# [WORK TO COMPLETE]
Quote every line of the material beneath this one.
-- Start INFORMATION SUPPLIED --
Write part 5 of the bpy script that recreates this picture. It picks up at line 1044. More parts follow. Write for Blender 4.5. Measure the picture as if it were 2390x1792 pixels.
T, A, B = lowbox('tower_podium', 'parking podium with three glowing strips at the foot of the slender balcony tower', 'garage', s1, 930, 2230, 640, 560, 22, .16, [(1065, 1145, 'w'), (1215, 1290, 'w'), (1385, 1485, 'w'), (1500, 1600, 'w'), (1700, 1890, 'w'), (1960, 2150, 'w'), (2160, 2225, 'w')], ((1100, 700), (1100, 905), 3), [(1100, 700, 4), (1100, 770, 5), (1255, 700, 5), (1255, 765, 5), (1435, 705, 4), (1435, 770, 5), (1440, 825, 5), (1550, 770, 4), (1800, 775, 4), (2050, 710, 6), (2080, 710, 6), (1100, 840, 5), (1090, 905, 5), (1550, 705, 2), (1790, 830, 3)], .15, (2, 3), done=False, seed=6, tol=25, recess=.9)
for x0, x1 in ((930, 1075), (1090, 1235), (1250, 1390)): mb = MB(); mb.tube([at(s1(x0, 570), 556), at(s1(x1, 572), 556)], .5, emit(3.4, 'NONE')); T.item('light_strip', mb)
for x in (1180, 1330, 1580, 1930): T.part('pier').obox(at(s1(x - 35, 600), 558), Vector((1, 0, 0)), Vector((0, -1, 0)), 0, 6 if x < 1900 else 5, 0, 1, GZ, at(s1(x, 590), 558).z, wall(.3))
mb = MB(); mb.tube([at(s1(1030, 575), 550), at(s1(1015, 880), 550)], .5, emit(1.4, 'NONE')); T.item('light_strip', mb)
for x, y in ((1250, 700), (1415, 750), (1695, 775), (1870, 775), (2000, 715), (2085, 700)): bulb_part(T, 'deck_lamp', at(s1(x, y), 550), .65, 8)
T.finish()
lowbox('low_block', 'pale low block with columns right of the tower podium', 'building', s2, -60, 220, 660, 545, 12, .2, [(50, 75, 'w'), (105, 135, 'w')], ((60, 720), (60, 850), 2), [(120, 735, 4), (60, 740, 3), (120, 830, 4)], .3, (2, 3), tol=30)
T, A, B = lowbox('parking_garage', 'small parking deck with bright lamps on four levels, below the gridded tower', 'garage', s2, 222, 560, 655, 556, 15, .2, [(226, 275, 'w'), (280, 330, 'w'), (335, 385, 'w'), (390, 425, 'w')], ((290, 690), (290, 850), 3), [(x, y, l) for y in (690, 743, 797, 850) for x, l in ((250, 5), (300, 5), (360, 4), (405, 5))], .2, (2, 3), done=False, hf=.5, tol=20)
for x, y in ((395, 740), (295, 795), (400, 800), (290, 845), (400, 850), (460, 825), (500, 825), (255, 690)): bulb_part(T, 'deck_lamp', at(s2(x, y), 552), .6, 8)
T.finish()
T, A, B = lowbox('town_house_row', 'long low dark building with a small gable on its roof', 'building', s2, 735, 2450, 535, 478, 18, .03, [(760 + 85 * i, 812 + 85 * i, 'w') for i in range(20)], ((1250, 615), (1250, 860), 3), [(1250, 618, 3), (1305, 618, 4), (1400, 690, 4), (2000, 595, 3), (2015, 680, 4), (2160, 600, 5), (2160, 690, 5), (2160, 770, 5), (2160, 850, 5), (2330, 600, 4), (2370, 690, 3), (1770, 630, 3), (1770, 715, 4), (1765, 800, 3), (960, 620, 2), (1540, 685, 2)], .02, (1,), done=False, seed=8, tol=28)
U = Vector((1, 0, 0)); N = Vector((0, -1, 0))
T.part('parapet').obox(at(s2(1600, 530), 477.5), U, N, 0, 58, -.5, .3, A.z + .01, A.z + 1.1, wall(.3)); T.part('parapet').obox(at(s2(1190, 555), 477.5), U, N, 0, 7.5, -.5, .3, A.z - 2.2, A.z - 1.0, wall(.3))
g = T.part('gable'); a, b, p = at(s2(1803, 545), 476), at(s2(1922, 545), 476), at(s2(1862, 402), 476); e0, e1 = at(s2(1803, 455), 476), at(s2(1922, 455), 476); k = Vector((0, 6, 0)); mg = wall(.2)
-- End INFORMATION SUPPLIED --
# [RESPONSE TO THE TASK]
Write part 5 of the bpy script that recreates this picture. It picks up at line 1044. More parts follow. Write for Blender 4.5. Measure the picture as if it were 2390x1792 pixels.
T, A, B = lowbox('tower_podium', 'parking podium with three glowing strips at the foot of the slender balcony tower', 'garage', s1, 930, 2230, 640, 560, 22, .16, [(1065, 1145, 'w'), (1215, 1290, 'w'), (1385, 1485, 'w'), (1500, 1600, 'w'), (1700, 1890, 'w'), (1960, 2150, 'w'), (2160, 2225, 'w')], ((1100, 700), (1100, 905), 3), [(1100, 700, 4), (1100, 770, 5), (1255, 700, 5), (1255, 765, 5), (1435, 705, 4), (1435, 770, 5), (1440, 825, 5), (1550, 770, 4), (1800, 775, 4), (2050, 710, 6), (2080, 710, 6), (1100, 840, 5), (1090, 905, 5), (1550, 705, 2), (1790, 830, 3)], .15, (2, 3), done=False, seed=6, tol=25, recess=.9)
for x0, x1 in ((930, 1075), (1090, 1235), (1250, 1390)): mb = MB(); mb.tube([at(s1(x0, 570), 556), at(s1(x1, 572), 556)], .5, emit(3.4, 'NONE')); T.item('light_strip', mb)
for x in (1180, 1330, 1580, 1930): T.part('pier').obox(at(s1(x - 35, 600), 558), Vector((1, 0, 0)), Vector((0, -1, 0)), 0, 6 if x < 1900 else 5, 0, 1, GZ, at(s1(x, 590), 558).z, wall(.3))
mb = MB(); mb.tube([at(s1(1030, 575), 550), at(s1(1015, 880), 550)], .5, emit(1.4, 'NONE')); T.item('light_strip', mb)
for x, y in ((1250, 700), (1415, 750), (1695, 775), (1870, 775), (2000, 715), (2085, 700)): bulb_part(T, 'deck_lamp', at(s1(x, y), 550), .65, 8)
T.finish()
lowbox('low_block', 'pale low block with columns right of the tower podium', 'building', s2, -60, 220, 660, 545, 12, .2, [(50, 75, 'w'), (105, 135, 'w')], ((60, 720), (60, 850), 2), [(120, 735, 4), (60, 740, 3), (120, 830, 4)], .3, (2, 3), tol=30)
T, A, B = lowbox('parking_garage', 'small parking deck with bright lamps on four levels, below the gridded tower', 'garage', s2, 222, 560, 655, 556, 15, .2, [(226, 275, 'w'), (280, 330, 'w'), (335, 385, 'w'), (390, 425, 'w')], ((290, 690), (290, 850), 3), [(x, y, l) for y in (690, 743, 797, 850) for x, l in ((250, 5), (300, 5), (360, 4), (405, 5))], .2, (2, 3), done=False, hf=.5, tol=20)
for x, y in ((395, 740), (295, 795), (400, 800), (290, 845), (400, 850), (460, 825), (500, 825), (255, 690)): bulb_part(T, 'deck_lamp', at(s2(x, y), 552), .6, 8)
T.finish()
T, A, B = lowbox('town_house_row', 'long low dark building with a small gable on its roof', 'building', s2, 735, 2450, 535, 478, 18, .03, [(760 + 85 * i, 812 + 85 * i, 'w') for i in range(20)], ((1250, 615), (1250, 860), 3), [(1250, 618, 3), (1305, 618, 4), (1400, 690, 4), (2000, 595, 3), (2015, 680, 4), (2160, 600, 5), (2160, 690, 5), (2160, 770, 5), (2160, 850, 5), (2330, 600, 4), (2370, 690, 3), (1770, 630, 3), (1770, 715, 4), (1765, 800, 3), (960, 620, 2), (1540, 685, 2)], .02, (1,), done=False, seed=8, tol=28)
U = Vector((1, 0, 0)); N = Vector((0, -1, 0))
T.part('parapet').obox(at(s2(1600, 530), 477.5), U, N, 0, 58, -.5, .3, A.z + .01, A.z + 1.1, wall(.3)); T.part('parapet').obox(at(s2(1190, 555), 477.5), U, N, 0, 7.5, -.5, .3, A.z - 2.2, A.z - 1.0, wall(.3))
g = T.part('gable'); a, b, p = at(s2(1803, 545), 476), at(s2(1922, 545), 476), at(s2(1862, 402), 476); e0, e1 = at(s2(1803, 455), 476), at(s2(1922, 455), 476); k = Vector((0, 6, 0)); mg = wall(.2)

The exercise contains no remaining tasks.